### DATASET EXCERPT ###

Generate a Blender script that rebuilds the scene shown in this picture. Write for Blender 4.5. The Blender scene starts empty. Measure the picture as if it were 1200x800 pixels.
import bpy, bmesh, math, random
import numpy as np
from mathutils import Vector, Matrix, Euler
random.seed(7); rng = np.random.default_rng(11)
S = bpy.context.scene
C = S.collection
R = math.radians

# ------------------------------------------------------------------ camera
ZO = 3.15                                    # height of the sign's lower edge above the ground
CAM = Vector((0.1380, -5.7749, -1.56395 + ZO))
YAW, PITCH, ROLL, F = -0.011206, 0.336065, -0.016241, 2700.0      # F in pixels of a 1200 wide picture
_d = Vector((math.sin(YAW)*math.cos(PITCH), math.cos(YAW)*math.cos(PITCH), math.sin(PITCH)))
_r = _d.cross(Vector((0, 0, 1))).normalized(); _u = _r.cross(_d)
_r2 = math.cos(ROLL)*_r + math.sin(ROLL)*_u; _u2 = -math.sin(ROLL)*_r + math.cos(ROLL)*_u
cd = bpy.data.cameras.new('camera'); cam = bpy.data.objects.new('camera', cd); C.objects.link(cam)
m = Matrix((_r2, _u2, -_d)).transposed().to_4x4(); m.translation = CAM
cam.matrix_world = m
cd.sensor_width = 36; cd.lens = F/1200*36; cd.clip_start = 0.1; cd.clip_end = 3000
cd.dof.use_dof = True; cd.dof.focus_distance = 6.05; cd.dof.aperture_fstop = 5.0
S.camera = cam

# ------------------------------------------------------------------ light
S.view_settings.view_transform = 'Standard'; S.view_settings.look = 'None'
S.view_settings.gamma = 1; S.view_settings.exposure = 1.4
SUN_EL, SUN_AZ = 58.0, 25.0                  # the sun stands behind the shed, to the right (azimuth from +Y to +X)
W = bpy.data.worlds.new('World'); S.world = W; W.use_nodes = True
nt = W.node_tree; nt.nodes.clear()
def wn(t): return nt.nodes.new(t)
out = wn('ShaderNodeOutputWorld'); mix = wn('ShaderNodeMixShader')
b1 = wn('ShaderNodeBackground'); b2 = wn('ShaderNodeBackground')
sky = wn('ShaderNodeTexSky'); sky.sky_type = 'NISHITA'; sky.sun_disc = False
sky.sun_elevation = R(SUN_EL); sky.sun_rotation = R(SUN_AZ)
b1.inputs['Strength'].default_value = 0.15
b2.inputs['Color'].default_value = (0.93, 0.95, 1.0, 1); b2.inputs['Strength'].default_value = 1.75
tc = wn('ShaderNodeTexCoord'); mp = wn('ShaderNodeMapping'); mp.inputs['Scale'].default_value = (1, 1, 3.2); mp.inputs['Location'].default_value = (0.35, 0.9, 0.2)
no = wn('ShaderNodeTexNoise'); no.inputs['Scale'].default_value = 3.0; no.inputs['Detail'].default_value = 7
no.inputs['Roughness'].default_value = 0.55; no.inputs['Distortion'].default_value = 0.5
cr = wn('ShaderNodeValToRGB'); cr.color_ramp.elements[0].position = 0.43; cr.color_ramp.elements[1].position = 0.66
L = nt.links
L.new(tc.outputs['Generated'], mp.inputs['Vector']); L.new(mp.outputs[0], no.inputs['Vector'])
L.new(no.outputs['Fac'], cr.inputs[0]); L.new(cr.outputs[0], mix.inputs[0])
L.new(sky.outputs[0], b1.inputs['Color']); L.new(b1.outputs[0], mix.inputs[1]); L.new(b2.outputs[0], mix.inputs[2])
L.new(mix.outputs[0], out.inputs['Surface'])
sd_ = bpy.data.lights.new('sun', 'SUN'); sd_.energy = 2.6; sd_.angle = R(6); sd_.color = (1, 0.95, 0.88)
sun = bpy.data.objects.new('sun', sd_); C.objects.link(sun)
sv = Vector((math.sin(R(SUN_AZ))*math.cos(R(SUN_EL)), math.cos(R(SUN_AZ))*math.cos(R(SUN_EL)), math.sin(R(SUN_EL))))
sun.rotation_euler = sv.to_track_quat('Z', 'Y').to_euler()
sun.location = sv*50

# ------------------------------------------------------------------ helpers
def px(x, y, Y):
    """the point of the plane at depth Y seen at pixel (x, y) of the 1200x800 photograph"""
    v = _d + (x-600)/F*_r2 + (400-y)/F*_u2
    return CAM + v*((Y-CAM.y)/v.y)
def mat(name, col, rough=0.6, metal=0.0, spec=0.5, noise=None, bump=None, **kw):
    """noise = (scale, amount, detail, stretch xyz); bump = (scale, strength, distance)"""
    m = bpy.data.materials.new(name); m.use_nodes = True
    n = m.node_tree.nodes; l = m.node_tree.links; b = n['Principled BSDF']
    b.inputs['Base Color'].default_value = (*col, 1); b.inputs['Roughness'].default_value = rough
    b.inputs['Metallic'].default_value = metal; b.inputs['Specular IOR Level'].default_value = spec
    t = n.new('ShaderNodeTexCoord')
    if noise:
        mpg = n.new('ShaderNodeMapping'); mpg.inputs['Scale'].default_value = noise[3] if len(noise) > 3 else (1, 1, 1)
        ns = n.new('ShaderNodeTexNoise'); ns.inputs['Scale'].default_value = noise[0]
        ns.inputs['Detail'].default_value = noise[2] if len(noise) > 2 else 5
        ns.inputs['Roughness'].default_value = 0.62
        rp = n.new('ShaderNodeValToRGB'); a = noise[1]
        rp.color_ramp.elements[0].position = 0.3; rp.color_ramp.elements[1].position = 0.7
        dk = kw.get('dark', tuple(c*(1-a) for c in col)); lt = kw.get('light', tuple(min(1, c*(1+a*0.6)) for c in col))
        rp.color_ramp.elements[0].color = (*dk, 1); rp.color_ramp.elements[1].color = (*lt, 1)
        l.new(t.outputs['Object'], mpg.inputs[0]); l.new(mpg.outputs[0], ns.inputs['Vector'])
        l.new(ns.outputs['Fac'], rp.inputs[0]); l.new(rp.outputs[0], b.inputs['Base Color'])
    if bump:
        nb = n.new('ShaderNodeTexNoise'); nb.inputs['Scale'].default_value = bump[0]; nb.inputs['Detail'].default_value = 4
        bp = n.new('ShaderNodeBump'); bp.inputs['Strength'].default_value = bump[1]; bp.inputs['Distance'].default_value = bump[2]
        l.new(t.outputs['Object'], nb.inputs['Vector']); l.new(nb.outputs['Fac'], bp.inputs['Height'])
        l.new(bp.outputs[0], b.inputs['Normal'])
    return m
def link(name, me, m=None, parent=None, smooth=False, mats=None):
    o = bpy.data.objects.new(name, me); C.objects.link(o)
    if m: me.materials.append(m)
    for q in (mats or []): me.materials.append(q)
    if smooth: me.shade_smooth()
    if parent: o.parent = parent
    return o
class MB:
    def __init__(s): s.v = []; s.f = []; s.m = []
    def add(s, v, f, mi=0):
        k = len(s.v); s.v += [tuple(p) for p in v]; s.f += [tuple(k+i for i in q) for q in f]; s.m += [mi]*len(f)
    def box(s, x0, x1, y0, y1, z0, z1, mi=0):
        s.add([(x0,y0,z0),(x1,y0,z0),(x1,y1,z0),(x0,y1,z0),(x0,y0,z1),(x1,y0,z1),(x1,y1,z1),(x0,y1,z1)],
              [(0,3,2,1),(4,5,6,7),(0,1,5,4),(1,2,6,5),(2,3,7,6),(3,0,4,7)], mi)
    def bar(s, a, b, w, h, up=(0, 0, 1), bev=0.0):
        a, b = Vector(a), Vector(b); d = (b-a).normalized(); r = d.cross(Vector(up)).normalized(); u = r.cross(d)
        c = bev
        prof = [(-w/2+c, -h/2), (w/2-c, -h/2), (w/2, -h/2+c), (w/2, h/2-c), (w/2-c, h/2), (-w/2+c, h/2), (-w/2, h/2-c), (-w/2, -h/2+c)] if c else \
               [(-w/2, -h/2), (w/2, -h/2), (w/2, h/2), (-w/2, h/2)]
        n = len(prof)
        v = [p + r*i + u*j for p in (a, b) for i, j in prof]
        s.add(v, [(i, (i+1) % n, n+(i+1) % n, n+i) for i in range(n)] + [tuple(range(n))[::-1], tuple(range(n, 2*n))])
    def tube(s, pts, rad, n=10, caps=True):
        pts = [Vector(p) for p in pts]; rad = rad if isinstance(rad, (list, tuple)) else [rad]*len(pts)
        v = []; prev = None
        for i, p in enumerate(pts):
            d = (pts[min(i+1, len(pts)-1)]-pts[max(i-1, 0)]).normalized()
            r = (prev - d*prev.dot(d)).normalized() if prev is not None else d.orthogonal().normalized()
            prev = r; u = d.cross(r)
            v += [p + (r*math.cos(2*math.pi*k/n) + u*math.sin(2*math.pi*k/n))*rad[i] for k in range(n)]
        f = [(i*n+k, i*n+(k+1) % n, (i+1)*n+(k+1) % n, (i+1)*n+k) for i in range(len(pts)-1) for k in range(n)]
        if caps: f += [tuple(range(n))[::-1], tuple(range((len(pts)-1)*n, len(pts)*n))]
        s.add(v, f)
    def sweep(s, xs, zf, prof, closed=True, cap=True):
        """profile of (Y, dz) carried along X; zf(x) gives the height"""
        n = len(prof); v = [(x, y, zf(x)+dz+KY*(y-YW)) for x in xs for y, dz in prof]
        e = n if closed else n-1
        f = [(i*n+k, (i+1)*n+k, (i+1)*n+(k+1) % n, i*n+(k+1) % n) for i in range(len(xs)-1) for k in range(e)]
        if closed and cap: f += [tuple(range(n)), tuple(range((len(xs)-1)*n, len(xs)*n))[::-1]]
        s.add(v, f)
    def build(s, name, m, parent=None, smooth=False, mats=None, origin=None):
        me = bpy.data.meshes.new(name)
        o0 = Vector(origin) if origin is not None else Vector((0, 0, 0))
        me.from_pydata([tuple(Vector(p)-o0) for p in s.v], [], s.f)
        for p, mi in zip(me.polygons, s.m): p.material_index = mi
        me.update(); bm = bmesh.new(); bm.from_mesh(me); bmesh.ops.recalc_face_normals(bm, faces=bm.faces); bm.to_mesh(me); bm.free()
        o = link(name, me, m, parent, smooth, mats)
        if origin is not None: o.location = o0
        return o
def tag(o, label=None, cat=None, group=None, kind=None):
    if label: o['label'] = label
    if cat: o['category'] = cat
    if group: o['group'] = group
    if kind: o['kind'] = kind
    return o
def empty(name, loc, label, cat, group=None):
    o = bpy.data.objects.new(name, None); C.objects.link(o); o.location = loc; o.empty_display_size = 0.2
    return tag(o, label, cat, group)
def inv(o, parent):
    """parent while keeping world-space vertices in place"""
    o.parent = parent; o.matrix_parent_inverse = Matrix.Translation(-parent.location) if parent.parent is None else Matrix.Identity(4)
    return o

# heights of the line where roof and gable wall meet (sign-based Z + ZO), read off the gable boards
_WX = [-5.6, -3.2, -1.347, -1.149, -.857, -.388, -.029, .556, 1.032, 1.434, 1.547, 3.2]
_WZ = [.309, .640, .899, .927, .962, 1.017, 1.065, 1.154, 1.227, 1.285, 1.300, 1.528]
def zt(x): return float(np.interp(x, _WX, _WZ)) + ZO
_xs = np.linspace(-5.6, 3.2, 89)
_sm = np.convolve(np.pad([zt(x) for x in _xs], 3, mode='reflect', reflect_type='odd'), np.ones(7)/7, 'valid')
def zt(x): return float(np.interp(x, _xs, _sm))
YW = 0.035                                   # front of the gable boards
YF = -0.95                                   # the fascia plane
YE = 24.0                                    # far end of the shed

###

#### TASK DESCRIPTION
Write out a verbatim copy of the data, beginning with its first line and ending with the line that contains "S.camera = cam".

#### FINISHED ANSWER
Generate a Blender script that rebuilds the scene shown in this picture. Write for Blender 4.5. The Blender scene starts empty. Measure the picture as if it were 1200x800 pixels.
import bpy, bmesh, math, random
import numpy as np
from mathutils import Vector, Matrix, Euler
random.seed(7); rng = np.random.default_rng(11)
S = bpy.context.scene
C = S.collection
R = math.radians

# ------------------------------------------------------------------ camera
ZO = 3.15                                    # height of the sign's lower edge above the ground
CAM = Vector((0.1380, -5.7749, -1.56395 + ZO))
YAW, PITCH, ROLL, F = -0.011206, 0.336065, -0.016241, 2700.0      # F in pixels of a 1200 wide picture
_d = Vector((math.sin(YAW)*math.cos(PITCH), math.cos(YAW)*math.cos(PITCH), math.sin(PITCH)))
_r = _d.cross(Vector((0, 0, 1))).normalized(); _u = _r.cross(_d)
_r2 = math.cos(ROLL)*_r + math.sin(ROLL)*_u; _u2 = -math.sin(ROLL)*_r + math.cos(ROLL)*_u
cd = bpy.data.cameras.new('camera'); cam = bpy.data.objects.new('camera', cd); C.objects.link(cam)
m = Matrix((_r2, _u2, -_d)).transposed().to_4x4(); m.translation = CAM
cam.matrix_world = m
cd.sensor_width = 36; cd.lens = F/1200*36; cd.clip_start = 0.1; cd.clip_end = 3000
cd.dof.use_dof = True; cd.dof.focus_distance = 6.05; cd.dof.aperture_fstop = 5.0
S.camera = cam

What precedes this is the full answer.